Viele Politiker arbeiten vor allem an ihrem Image – leider, meint der ehemalige "BamS"-Chefredakteur, Stoiber-Wahlkampfhelfer und Medienberater Michael H. Spreng: „Das ist der Tick zu viel“. Im AZ-Interview kritisiert Spreng Polit-Inszenierungen von Althaus, Steinmeier sowie Söder - und erzählt, was er vom jungen Style-Shootingstar Karl-Theodor zu Guttenberg hält.

AZ: Herr Spreng, soeben hat die „Bunte“ den neuen Bundeswirtschaftsminister zum „stylischsten deutschen Spitzenpolitiker“ gekürt. Sind auch Sie ein Guttenberg-Fan?

MICHAEL SPRENG: Ich finde ihn erfrischend. Guttenberg unterscheidet sich in seinem Auftreten wohltuend von vielen uncharismatischen Politikern, die in Deutschland zurzeit an der Spitze sind.

Was ist das Geheimnis seines Erfolges? Rhetorik, Aussehen, aristokratisches Auftreten?

Eine Mischung aus allem. Das Wichtigste ist, dass er das totale Gegenbild zu seinem Vorgänger Michael Glos ist. Die Medien und die Wähler hatten einfach Sehnsucht nach einem neuen Gesicht. Hinzu kommt: Guttenberg ist eloquent, gebildet, charmant, kann gut argumentieren, hat ein hervorragendes Auftreten und eine natürliche Begabung für den Umgang mit den Medien. Er macht bella figura.

Läuft der neue Kabinett-Star nicht Gefahr abzuheben?

Solche Medienerfolge sind noch keine Erfolge bei den Wählern. Guttenberg hat ja bislang noch keinerlei konkreten Leistungen vorzuweisen. Im Augenblick ist das nur ein Medienhype. Darin liegt auch eine große Gefahr: Die Medien werden natürlich wieder müde und rufen nach noch neueren Gesichtern. Damit balanciert er nah am Abgrund, auch wieder runtergeschrieben zu werden.

Hätten Sie Guttenberg zu den Times-Square-Fotos geraten?

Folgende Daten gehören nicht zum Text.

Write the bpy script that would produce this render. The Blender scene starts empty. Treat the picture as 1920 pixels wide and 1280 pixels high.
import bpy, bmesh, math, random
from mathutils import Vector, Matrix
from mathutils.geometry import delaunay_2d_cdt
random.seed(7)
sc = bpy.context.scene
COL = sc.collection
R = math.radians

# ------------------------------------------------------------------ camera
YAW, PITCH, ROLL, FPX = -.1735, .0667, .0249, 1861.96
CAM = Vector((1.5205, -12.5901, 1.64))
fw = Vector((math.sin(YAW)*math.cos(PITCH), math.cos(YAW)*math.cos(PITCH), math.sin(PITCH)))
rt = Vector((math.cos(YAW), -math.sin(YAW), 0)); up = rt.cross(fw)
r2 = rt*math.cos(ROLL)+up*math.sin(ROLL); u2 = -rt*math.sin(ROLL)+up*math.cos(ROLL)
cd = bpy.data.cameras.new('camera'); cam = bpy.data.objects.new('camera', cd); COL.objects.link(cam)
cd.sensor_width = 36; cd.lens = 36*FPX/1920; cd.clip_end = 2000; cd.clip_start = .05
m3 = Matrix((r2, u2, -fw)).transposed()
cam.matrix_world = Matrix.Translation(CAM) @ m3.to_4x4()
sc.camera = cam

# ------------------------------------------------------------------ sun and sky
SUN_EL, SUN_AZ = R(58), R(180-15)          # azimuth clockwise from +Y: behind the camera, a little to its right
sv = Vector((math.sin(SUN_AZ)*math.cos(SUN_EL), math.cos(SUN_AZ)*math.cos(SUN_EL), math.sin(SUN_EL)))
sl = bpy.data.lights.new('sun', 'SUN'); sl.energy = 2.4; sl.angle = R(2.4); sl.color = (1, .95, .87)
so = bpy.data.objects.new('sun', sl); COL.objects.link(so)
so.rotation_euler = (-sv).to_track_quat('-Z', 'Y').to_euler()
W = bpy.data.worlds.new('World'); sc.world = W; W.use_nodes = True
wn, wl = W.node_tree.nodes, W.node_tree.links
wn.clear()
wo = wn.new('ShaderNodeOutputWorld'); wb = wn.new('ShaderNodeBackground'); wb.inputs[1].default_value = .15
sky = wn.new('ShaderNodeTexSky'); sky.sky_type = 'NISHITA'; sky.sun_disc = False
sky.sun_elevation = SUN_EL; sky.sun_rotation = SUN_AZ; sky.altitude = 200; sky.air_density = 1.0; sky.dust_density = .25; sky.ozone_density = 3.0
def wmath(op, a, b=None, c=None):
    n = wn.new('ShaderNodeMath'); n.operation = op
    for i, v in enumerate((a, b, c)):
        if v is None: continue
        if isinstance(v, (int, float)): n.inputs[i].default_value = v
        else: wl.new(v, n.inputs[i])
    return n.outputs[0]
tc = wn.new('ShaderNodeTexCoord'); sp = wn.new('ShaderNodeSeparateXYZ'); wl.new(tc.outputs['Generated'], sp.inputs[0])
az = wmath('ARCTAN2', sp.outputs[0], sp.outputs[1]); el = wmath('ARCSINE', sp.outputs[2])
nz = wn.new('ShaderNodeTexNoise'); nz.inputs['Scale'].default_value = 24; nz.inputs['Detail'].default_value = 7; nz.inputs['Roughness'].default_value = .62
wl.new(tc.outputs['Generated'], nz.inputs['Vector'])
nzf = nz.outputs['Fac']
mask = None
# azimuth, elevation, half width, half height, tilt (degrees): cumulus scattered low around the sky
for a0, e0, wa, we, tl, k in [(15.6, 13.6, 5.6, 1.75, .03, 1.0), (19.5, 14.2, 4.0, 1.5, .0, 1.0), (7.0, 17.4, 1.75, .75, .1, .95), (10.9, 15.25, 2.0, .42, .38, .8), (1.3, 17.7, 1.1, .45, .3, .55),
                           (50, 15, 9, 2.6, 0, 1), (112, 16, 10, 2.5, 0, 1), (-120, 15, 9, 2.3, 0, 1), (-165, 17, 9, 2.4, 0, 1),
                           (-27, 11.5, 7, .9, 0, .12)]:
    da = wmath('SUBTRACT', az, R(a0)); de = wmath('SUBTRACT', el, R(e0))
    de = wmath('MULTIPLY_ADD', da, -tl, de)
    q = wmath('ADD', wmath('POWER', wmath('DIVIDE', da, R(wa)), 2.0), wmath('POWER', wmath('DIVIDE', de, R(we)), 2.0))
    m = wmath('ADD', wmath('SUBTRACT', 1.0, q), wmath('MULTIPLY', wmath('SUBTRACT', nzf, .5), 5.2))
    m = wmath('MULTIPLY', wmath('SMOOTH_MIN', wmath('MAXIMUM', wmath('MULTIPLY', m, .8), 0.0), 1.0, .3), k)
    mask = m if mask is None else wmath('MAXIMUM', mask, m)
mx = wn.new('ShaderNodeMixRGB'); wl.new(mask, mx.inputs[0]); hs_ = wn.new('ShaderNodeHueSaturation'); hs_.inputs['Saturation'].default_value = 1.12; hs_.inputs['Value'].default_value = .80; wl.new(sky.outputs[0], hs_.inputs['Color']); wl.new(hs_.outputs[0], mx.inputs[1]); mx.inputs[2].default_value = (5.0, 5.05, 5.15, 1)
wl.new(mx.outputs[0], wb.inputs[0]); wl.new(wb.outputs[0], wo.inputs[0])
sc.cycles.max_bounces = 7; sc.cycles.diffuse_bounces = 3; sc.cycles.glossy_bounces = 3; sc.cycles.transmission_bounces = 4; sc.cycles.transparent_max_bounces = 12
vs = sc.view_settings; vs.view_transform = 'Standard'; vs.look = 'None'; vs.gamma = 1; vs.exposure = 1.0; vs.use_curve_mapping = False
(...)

Ich hätte ihm dringend abgeraten. Das war genau der eine Tick zu viel. Man kann mit den Medien gut umgehen, man kann es aber auch übertreiben. Und Guttenberg hat es in New York übertrieben. Es ist seiner Unerfahrenheit zuzuschreiben, dass er die Falle nicht bemerkt hat. Das Foto passt nicht zur Wirtschafts- krise. Guttenberg steht wie ein Hollywoodstar vor den Neonlichtern. Das ist unangemessen angesichts der realen Auswirkungen der Krise, von denen Millionen Menschen existenziell betroffen sind.

Und wie angemessen war das Bodensee-Interview des maladen Dieter Althaus?

Die angebliche Gesundung des Ministerpräsidenten ist aus meiner Sicht eine Inszenierung. Dort soll das Bild eines wiedererstarkten, tatkräftigen Politikers vorgegaukelt werden – und keiner weiß wirklich, wie es um ihn steht. Die Wähler sind in der Regel klüger, als die Politiker meinen, und durchschauen solche Inszenierungen.

Auch Frank-Walter Steinmeier feilt am Image. Gerade inszeniert sich der SPD-Hoffnungsträger in einem Buch als ehrliche Haut aus der westfälischen Provinz.

Da wird jetzt halt im Wahlkampf versucht, dem Kanzlerkandidaten eine sozialdemokratische Aufsteiger-Aura zu verleihen. Aber das wird nicht verfangen. Denn die Leute sehen ihn jeden Abend als Außenminister in den Nachrichten. Und der ist spröde, unpräzise und wenig charismatisch.

Erinnert an Bundeskanzlerin Angela Merkel...

Bundeskanzlerin Angela Merkel ist es bisher einfach nicht gelungen, die richtige Sprache für die Krise zu finden und den Menschen verständlich zu erklären, warum sie was macht. Dieses Defizit holt sie jetzt ein. Sie vermittelt den Eindruck mangelnder Führung, und keiner weiß genau, wohin sie will.

Beim CSU-Chef weiß der Wähler, was er will: Streit.

Ich kann keine klare Strategie bei Horst Seehofer erkennen. Sein tägliches Gemotze gegen die da oben in Berlin ersetzt doch keine Politik.

Und Markus Söder? Kann der Imagewandel vom Rabauken zum Staatsmann gelingen?

Söder hatte lange eine penetrante, ölige und aggressive Art des Auftretens, die bei den Wählern nie gut ankommt. An diesem Image hat er selbst lange gearbeitet. Das kann er nicht durch eine neue Medienstrategie abstreifen, sondern nur durch beharrliche Arbeit und konkrete politische Erfolge.